How many pixels does it take to simulate virtual worlds that would match the acuity we perceive in the real world?
The eyes retina consists out of 6 million photoreceptors that can sense red, green and blue wavelengths.
Furthermore there are over 100 million very sensitive photoreceptors that only perceive light and dark values.
The most important receptors that give us this very fine acuity we perceive sit in the central part of the retina,called Fovea. Almost all of the 6 million color photoreceptors sit here. This part of the eye
scans constantly our environment and lets our brain build up a very large FOV sharply perceived image although the fovea makes up only 5% of the FOV.
The rest of the retina mainly consists of receptors that perceive light and dark values and that play a especially important role for the night because this is the part of the day where most of the danger occur.
The night has only 1/1000-1/10.000 the brightness of a day and so these receptors are much more sensitive to photons than color receptors, thus we have so many of them.
So in principle, to simulate very sharp virtual images and it would't take more than 2 million RGB pixels
IF those pixels were all the time at the exact right location where the fovea is looking at but what does not happen because current displays for VR are very large and static and have not the required resolution.
Samsung announced that they are already working on 11k panels with a pixel density of 2250ppi that
they want to present at the olympic games in 2018 in Korea. Those pixels measure sth around 10x5µm.

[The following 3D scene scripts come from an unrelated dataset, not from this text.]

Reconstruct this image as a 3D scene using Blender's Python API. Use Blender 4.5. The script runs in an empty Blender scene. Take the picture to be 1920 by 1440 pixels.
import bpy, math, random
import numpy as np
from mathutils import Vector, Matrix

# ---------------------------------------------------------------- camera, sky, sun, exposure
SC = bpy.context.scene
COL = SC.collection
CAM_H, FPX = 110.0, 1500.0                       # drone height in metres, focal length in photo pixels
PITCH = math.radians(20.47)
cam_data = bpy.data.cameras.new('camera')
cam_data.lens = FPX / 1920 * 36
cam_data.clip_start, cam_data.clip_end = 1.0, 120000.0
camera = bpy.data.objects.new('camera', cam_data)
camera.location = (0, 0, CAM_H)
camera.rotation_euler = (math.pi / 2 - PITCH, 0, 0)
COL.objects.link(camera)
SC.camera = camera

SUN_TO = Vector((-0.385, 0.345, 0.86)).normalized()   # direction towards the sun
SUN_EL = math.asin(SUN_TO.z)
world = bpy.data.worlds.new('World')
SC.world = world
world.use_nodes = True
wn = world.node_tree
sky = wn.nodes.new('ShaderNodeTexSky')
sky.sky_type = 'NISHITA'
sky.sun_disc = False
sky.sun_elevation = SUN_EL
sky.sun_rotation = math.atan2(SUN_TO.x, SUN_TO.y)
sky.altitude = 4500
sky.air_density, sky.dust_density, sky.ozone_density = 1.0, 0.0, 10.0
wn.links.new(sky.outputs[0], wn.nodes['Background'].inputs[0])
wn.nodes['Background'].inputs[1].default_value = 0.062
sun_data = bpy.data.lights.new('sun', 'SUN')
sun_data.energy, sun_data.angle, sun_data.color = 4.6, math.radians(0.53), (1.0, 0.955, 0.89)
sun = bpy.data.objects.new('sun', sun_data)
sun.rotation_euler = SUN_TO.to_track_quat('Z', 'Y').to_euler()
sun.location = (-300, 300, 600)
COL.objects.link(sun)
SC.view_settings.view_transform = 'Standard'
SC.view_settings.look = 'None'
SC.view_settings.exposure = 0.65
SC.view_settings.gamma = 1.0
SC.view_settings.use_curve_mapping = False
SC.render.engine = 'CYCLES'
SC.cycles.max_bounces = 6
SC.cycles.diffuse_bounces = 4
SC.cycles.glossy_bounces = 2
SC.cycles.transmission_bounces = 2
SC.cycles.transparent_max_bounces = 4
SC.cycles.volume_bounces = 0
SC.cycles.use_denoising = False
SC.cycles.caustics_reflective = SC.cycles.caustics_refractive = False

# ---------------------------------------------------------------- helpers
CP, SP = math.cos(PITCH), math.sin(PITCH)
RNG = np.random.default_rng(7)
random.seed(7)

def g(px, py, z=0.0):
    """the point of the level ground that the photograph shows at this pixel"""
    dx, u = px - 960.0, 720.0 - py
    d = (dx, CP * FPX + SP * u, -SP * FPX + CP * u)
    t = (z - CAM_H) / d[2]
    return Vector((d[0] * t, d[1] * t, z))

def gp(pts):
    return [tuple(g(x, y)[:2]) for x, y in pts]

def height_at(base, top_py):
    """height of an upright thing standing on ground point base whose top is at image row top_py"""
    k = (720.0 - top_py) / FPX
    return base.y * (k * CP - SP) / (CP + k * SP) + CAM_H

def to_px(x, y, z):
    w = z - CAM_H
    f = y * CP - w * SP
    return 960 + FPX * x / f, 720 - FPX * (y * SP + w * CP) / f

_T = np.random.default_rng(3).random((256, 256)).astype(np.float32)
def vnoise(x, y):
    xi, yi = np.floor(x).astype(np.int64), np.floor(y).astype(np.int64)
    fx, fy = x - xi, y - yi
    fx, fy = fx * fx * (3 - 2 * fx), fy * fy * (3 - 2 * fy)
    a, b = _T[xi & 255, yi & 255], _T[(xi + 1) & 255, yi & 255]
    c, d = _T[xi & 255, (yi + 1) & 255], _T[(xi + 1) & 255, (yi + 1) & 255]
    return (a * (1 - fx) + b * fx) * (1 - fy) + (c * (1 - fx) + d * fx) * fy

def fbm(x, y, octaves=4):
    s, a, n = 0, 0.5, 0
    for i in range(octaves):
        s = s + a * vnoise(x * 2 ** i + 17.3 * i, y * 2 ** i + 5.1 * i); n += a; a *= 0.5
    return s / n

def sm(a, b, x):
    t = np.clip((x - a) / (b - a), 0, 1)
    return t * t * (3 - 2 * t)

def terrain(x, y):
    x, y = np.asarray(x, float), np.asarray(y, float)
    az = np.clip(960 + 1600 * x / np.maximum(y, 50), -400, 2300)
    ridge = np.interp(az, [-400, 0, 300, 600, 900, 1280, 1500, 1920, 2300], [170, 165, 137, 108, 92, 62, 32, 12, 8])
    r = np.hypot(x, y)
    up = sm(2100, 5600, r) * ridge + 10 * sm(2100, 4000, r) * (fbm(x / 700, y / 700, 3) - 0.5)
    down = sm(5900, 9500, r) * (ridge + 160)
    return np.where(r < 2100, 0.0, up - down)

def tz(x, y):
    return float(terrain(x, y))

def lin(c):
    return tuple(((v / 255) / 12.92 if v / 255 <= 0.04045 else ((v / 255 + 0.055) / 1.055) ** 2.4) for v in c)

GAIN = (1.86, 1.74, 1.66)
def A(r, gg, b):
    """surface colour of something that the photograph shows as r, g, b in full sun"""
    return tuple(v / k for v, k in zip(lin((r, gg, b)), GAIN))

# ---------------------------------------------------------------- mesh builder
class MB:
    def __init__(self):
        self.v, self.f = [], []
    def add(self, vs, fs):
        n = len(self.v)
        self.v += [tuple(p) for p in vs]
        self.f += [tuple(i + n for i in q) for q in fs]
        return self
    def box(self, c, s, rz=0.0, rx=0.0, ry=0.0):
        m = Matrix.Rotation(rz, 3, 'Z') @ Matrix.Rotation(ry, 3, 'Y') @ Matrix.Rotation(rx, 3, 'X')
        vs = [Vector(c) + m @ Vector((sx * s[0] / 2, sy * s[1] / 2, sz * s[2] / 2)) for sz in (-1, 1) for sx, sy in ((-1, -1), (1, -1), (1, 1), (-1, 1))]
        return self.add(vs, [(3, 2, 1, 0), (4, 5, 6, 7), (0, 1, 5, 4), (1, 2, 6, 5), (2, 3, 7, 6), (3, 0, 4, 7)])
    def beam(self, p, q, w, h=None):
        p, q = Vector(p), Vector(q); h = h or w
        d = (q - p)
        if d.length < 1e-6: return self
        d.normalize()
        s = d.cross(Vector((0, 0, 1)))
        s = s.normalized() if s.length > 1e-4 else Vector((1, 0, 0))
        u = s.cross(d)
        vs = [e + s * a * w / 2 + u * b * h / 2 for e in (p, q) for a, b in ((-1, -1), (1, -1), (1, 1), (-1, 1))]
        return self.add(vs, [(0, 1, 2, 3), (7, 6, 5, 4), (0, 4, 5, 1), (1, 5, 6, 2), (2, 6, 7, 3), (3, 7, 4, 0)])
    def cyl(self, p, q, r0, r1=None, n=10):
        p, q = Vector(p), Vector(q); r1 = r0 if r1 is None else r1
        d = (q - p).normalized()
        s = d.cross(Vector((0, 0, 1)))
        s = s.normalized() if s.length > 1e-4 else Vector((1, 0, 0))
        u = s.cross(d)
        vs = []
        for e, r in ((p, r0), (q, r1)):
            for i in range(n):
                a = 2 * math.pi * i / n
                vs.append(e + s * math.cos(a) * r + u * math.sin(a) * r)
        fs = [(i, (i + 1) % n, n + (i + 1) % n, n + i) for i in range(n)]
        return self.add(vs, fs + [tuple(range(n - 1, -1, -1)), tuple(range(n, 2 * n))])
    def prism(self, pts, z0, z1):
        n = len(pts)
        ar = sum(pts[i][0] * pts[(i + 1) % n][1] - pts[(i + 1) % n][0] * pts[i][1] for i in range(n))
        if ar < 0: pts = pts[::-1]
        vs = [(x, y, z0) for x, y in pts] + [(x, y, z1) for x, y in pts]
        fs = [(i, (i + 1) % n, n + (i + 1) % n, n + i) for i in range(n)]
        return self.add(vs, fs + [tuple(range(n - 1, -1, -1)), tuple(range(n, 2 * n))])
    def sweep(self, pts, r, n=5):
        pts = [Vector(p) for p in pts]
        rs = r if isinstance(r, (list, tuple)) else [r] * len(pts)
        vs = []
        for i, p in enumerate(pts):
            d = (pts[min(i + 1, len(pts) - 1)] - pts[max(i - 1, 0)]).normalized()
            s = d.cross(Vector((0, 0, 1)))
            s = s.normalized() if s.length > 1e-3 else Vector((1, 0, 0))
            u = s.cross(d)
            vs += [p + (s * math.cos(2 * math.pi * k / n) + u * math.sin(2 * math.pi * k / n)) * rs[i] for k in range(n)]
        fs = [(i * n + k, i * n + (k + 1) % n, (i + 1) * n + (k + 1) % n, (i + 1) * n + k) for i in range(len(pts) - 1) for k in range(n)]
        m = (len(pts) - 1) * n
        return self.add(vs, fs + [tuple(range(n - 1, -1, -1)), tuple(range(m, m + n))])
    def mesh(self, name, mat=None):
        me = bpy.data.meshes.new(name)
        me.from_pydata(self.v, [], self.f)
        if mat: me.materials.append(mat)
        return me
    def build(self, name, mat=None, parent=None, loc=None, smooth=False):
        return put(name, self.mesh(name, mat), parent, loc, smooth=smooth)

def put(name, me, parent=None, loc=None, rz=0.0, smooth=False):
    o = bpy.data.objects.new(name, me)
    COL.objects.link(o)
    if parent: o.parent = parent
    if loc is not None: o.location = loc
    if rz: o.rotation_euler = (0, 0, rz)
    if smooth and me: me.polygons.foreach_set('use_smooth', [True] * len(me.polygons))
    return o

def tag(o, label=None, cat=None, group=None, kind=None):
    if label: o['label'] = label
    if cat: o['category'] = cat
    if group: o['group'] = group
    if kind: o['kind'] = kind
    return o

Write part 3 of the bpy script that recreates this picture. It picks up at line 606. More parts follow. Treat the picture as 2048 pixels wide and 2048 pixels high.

This is not far from the actual size of photoreceptors itself which measure 2-3µm in diameter.
Also reseachers at the Fraunhofer Institut in Germany showed an OLED micro display with a pixel density of about 5,000ppi or 1 million RGB pixels at 0,38 inch. These pixels measure only 4,7µm and there is no pixel gap.
Image
Since OLED panels can be produced only a few tens of microns(sub gramm) thick it would actually be possible to create a panel that would follow your eye view placed only 2 cm in front of it if there was a lens that you could put right in front of the panel or onto they eye itself in order to see a sharp image.
There is actually one company that has build such a device, a contact lens that you can put onto your eye and
solves the whole optics problem. innovega-inc.com (they are planning to release sunglasses that are going to incorporate a 1 inch microdisplay)
https://www.youtube.com/watch?v=aLCGBuT5vBQ
One cm² of this OLED device would only weigh 1mg ( that is the weight of one cm³ of air)

So how will VR devices evolve? Are we going to build panels with the size of 6 inches and a ppi of 5000ppi
although it would only require an inch or one half to simulate virtual worlds with perfect visual acuity?
From a cost POV the smaller version would be much better but it would require special optics and a very
reliable functioning eye following mechanism.
On the other hand Samsung is going to demonstrate that it will be possible to build 11-15k displays cheaply.
Anyways the gap between microdisplay ppi and smartphone ppi is closing and it will be very exciting to see
how fast electronic manufacturers will come up with a solution to the problem.
Micro OLED with densities of 5,000 to 10,000ppi in principle could also be build onto a contact lens since OLEDs are flexible, very thin and since very recently also 100% stretchable.
http://www.nature.com/ncomms/2015/15071 ... s8647.html
http://www.jst.go.jp/erato/someya/en/research_results/
From a rendering POV it would be completely insane to even think of rendering +8K resolutions.
So i think rendering speed isn't very much of a problem if VR is done right.
It will be interesting to see if this possible evolution is even going to happen in anyway since Magic Leap
is already promising the perfect VR/AR device with near perfect visual acuity AND rather than only projecting
stereoscopic images will be able to deliver true 3D in VR and AR.